Allego il grafico delle temperature minime e massime che ho ricavato dalle osservazioni della mia stazione meteo; si riferisce al pieno centro di Palermo.
Come si vede, non si può parlare di “ondate di calore”, ma semmai di un caldo opprimente e continuo, senza punte da record (la temperatura più alta è stata di 35° il 7 luglio) ma con il contorno di un’umidità mai al di sotto del 60-70% e spesso pari all’80%.
Rarissimi i passaggi nuvolosi.
Non una goccia d’acqua caduta in tutto il mese.
Sole rovente, persistente, intransigente, assolutista, implacabile.
Quanto alle minime della notte, la più “bassa” (diciamo così) è stata di 24°9 il 14 luglio; per il resto non si è scesi mai sotto i 25° e anzi per lo più di notte la minima è stata di ben 27°.

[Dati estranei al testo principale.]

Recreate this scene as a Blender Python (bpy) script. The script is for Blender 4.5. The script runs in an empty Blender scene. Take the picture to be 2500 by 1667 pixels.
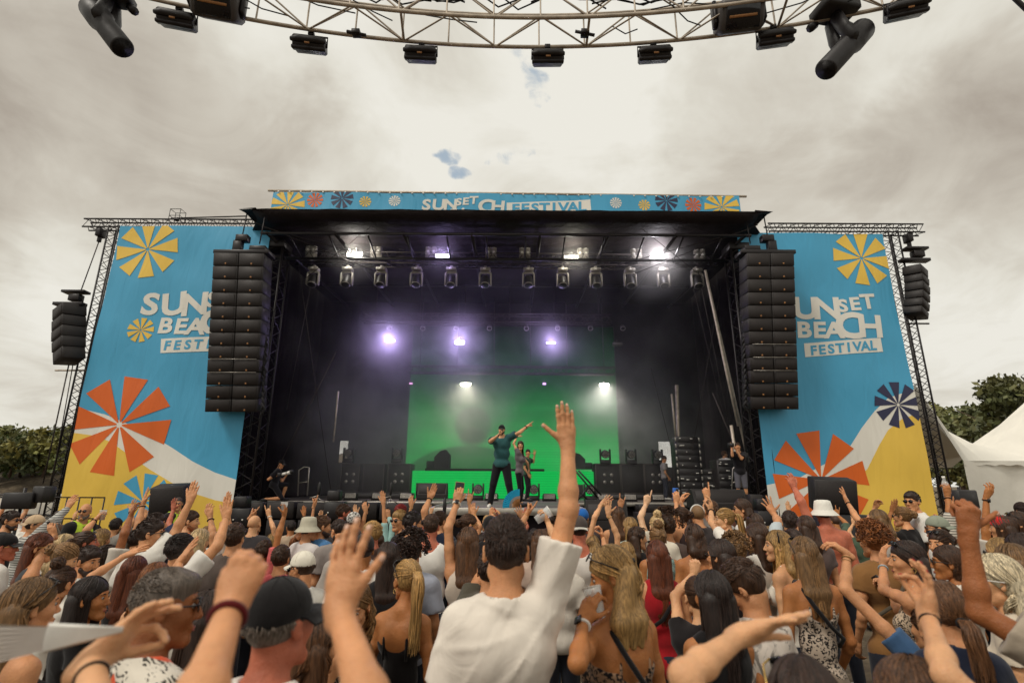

Questa è la nuova estate del nuovo millennio: infuocata, spietata, priva di pause significative.
Certo, si può andare al mare o si può salire in montagna (ma uno degli anticicloni africani di questo mese è stato soprannominato dal noto sito terroristico www.meteo.it “Apocalisse 4800”, proprio perché l’ondata di calore ha provocato lo zero termico in vetta al Monte Bianco).
Si dovrebbe – soprattutto – scappare per lo meno in Islanda o in Groenlandia (dato che solo a quelle latitudini, forse, si respira un po’).
Se no, resta solo di attendere che “passi la nottata”: come dico scherzosamente ai negozianti quando faccio la spesa e li sento lamentarsi per il caldo, «È cosa provvisoria: questione di tre o quattro mesi può essere».
“E la chiamano estate”, cantava un tempo Bruno Martino. Oggi si dovrebbe trovare un nuovo termine per questo periodo nefasto e invivibile, lasciando il termine “estate” ai ricordi di epoche climaticamente più felici.
A questo proposito, allego il grafico (realizzato sempre da me, sia pure con mezzi allora meno tecnologici) relativo alle temperature di Palermo di cinquant’anni fa (1972): come si vede, le notti erano molto più fresche (spesso fra i 19° e i 22°) e raramente la massima superava i 30°.
Tempi d’oro, in cui nel pomeriggio dopo le cinque c’era la “arrifriscata”, la sera si sentiva “frischiceddu” e la notte, specialmente in campagna, il lenzuolo non dispiaceva.
Dimentichiamoci però quei tempi lontani; occorre fare i conti con la realtà di oggi, nella quale l’emergenza climatica va di pari passo con il degrado ambientale.
Le nostre città sono ormai fornaci a cielo aperto, “isole di calore”, nelle quali la temperatura è generalmente più alta (fino a 3°-5°) rispetto alle aree esterne, soprattutto per la concentrazione esponenziale di strutture con superfici radiative, come il cemento, l’asfalto, il metallo, ecc. Se a questo quadro di dissesto ecologico si aggiungono la speculazione criminale (incendi dolosi soprattutto) e l’oggettiva modifica del clima (non meno imputabile al comportamento scellerato degli uomini), siamo proprio messi male.
L’aumento spropositato della temperatura del mare (qui nel Basso Tirreno siamo attualmente a 27°-28°) è un ulteriore elemento di pericolo, in vista delle perturbazioni autunnali (se e quando arriveranno), perché il contrasto con aria più fresca proveniente (prima o poi) da Nord potrà solo innescare fenomeni di forte intensità, che possiamo solo sperare che non siano devastanti.
Forse dovremmo consolarci con le canzoni dell’estate; ma, come imperversa per ora Jovanotti, «Sento il mare dentro a una conchiglia / Estate / L’eternità è un battito di ciglia / Sento il mare dentro a una conchiglia / Estate / L’eternità è un battito di ciglia / e tutto il mondo è la mia / famiglia, ooh / Famiglia, eh / Estate / Estate / Ma che caldo / Ma che caldo / Ma che caldo fa / Ma che caldo / in questa città».